Fossil puzzle reveals 505 million-year-old monster predator

The Hurdia Victoria

The fossils of a monster predator with a circular jaw and a pair of claws on its head has been discovered in the old collections of the Smithsonian museum in Washington, a team of researchers said on Thursday.

Fragments of the creature were unearthed in 1912 in Canada’s 505 million-year-old Burgess Shale site, but scientists initially thought they were part of a crustacean-like animal.

It was not until the discovery of better specimens in the 1990’s that they realised fossils previously classified as jellyfish, sea cucumbers and other anthropods were actually pieces of an entirely new beast.

Called the Hurdia victoria, it has a segmented body covered with gills and a huge three-part carapace (or shell) that projects out from the front of its head, according to the study published in the journal Science.

“This structure is unlike anything seen in other fossil or living arthropods,” said lead author Allison Daley, who has been studying the fossils for three years as part of her doctoral thesis at Uppsala University in Sweden.

“The use of the large carapace extending from the front of its head is a mystery.

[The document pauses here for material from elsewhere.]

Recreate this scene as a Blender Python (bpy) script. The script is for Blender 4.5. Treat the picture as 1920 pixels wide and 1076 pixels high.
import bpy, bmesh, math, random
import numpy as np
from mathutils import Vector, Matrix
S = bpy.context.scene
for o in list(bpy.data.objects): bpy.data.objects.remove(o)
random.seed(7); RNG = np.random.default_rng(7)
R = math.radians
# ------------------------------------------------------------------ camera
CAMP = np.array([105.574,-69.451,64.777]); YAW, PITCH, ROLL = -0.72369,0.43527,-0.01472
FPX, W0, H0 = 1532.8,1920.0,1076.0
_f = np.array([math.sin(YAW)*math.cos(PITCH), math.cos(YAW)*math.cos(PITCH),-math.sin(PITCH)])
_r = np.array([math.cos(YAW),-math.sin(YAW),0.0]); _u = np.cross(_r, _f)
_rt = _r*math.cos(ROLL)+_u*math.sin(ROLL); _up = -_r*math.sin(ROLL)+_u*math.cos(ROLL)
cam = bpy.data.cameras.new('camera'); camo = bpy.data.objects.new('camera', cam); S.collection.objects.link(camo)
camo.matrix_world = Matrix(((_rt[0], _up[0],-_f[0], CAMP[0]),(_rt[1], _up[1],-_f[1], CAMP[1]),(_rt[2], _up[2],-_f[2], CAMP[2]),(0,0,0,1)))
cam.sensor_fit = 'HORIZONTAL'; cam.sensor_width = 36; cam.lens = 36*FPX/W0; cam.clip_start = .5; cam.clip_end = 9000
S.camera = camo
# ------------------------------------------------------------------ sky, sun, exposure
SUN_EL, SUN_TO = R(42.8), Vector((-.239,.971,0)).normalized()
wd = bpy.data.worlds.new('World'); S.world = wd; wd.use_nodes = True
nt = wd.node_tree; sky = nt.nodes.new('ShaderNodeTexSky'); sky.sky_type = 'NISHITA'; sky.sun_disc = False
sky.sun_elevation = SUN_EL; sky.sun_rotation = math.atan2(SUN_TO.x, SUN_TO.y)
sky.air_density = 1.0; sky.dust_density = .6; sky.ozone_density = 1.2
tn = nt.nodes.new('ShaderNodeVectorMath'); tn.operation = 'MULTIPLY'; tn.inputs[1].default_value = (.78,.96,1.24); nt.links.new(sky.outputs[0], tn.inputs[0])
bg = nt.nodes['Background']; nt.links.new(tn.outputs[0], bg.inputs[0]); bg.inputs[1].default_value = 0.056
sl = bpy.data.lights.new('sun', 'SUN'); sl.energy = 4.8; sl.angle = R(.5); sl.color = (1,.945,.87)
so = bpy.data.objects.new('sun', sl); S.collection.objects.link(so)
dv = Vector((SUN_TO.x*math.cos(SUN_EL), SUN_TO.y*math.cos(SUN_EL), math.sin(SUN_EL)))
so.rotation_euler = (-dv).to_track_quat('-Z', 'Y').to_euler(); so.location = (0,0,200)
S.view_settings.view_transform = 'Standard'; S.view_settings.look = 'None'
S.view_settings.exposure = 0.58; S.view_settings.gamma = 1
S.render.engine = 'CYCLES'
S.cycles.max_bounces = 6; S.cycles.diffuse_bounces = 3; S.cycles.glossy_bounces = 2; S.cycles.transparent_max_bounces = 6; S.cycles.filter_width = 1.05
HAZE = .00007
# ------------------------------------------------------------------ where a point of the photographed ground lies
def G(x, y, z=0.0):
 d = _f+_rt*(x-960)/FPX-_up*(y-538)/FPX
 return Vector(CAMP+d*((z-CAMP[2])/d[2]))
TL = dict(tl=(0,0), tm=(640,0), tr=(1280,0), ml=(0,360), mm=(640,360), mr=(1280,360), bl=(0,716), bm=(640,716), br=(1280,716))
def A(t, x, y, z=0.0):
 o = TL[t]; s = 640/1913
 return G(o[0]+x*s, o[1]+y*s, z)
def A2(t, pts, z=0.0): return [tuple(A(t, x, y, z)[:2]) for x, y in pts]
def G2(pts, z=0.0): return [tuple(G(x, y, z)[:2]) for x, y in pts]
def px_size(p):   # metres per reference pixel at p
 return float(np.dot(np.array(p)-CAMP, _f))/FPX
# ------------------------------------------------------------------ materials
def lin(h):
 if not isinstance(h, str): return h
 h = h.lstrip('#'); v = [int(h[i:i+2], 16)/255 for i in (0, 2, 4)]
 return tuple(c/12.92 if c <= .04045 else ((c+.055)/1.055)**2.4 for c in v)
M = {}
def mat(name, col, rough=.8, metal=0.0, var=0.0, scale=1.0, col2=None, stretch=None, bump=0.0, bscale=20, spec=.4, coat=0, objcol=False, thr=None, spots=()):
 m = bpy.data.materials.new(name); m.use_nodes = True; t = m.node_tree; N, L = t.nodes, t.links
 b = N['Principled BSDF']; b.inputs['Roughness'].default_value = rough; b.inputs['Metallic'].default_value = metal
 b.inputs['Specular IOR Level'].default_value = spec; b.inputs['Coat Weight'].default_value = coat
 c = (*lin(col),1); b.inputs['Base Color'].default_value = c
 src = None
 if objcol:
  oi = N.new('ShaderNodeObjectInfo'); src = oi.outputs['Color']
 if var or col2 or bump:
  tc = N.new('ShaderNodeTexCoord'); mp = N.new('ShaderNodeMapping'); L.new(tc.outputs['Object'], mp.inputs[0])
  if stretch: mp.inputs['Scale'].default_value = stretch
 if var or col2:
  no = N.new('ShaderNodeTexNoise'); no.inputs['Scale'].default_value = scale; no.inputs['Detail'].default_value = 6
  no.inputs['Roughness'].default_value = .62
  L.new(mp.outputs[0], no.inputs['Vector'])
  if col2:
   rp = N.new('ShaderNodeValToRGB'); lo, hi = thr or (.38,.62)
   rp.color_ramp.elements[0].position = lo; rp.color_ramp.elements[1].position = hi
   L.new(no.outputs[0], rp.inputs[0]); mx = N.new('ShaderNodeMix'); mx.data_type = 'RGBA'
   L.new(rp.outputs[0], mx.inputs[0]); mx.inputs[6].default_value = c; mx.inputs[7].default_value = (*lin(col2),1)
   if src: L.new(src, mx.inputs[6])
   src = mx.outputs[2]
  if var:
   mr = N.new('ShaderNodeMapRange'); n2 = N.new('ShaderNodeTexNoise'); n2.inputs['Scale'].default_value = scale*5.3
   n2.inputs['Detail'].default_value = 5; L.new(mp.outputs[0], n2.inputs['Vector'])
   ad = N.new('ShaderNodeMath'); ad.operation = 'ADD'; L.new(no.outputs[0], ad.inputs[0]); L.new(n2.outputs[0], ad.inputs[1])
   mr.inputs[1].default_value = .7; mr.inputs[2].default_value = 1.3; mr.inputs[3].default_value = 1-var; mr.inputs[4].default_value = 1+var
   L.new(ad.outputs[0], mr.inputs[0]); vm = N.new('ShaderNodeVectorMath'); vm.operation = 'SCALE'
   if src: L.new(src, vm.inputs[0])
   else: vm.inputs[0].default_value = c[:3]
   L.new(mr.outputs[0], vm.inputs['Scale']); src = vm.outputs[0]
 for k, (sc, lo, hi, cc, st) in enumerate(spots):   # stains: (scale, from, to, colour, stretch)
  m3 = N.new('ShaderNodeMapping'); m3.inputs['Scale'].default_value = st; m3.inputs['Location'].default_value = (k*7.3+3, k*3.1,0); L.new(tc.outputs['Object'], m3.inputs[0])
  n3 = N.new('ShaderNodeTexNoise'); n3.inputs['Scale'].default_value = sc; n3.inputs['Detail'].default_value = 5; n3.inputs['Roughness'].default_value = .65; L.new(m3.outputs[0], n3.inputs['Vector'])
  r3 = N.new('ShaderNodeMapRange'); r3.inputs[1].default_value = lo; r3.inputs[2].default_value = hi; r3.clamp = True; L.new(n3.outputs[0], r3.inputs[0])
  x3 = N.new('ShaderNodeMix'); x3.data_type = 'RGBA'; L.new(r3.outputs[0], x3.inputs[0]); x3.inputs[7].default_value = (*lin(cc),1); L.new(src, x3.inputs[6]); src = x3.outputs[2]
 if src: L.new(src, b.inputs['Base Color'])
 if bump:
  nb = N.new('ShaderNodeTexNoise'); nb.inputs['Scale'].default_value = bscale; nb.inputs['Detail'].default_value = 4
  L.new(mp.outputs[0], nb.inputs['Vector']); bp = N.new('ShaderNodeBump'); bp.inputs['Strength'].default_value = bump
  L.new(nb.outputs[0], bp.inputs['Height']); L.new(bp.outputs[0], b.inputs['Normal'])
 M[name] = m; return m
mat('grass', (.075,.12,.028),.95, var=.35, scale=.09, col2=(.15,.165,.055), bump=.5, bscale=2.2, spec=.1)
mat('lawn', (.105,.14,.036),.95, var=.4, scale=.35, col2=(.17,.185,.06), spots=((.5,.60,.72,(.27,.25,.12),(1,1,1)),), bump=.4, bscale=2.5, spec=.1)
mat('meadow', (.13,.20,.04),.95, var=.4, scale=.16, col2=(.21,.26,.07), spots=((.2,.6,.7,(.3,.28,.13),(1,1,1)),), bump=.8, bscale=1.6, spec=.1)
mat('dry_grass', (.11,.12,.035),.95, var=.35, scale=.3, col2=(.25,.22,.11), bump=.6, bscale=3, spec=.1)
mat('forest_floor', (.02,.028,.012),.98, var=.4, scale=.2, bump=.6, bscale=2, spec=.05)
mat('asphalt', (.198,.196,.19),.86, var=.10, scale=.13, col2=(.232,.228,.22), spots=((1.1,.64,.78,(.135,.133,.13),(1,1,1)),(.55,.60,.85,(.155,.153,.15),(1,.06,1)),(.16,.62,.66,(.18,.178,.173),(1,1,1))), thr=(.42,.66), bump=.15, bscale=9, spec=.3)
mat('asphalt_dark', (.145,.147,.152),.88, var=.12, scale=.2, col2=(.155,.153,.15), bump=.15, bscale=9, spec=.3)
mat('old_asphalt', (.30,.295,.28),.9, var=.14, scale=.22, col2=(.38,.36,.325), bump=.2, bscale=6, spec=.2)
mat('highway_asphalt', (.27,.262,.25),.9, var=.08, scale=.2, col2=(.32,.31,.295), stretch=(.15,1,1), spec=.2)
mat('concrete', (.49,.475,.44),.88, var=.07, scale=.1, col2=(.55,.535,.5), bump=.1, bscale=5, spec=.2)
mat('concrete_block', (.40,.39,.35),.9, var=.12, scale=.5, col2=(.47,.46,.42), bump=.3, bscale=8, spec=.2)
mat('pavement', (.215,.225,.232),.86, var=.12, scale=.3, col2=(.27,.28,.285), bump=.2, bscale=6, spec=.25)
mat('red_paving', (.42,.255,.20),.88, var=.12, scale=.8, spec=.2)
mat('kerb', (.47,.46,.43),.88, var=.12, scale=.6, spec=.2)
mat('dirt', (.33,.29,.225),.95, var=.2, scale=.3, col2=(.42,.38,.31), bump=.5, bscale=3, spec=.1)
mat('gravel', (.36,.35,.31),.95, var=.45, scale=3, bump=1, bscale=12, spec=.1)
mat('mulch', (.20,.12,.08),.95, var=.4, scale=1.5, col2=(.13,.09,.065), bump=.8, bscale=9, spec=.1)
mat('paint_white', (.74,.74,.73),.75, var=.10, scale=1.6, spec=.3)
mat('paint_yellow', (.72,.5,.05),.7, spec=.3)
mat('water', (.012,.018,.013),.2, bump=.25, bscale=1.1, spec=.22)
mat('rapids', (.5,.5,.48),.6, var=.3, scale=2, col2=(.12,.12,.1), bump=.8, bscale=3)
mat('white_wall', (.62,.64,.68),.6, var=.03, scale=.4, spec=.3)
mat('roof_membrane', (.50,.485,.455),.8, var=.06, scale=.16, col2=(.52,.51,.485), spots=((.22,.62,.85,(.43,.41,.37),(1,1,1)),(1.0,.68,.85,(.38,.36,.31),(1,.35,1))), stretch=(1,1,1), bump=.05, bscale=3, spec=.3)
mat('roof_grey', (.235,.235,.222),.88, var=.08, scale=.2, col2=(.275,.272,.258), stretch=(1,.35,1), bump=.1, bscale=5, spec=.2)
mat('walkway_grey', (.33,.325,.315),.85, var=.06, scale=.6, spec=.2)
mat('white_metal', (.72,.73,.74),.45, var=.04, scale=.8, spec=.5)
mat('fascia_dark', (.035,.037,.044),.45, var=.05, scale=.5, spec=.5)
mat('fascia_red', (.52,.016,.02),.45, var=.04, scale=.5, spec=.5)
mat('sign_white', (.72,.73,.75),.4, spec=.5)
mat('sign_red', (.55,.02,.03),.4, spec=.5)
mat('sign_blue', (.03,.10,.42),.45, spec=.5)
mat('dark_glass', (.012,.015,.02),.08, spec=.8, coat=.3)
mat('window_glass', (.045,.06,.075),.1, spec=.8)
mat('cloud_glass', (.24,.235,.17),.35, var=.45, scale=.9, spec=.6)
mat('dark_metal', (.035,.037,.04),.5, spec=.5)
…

In many animals, the shell is used to protect the soft-parts of the body, as you would see in a crab or lobster, but this structure in Hurdia is empty and does not cover or protect the rest of the body. We can only guess at what its function might have been,” she said.

The specimen discovered in the Smithsonian’s collection was first classified as an anthropod in the 1980’s and then as an unusual specimen of the predator Anomalocaris.

But Daley and a team of researchers from Canada, Britain and the US were able to reclassify it after studying several specimens recovered from the Burgess Shale.

Hurdia and Anomalocaris are both early offshoots of the evolutionary lineage that led to arthropods – a large modern group that contains spiders, crustaceans, insects, millipedes and centipedes.

The fossils reveal details of the origins of features that define the modern arthropods, such as their limbs and head structures.

The Hurdia specimens reveal exquisite details of its gills – some of the best preserved in the fossil record.

“Most of the body is covered in the gills, which were probably necessary to provide oxygen to such a large, actively swimming animal,” Daley said.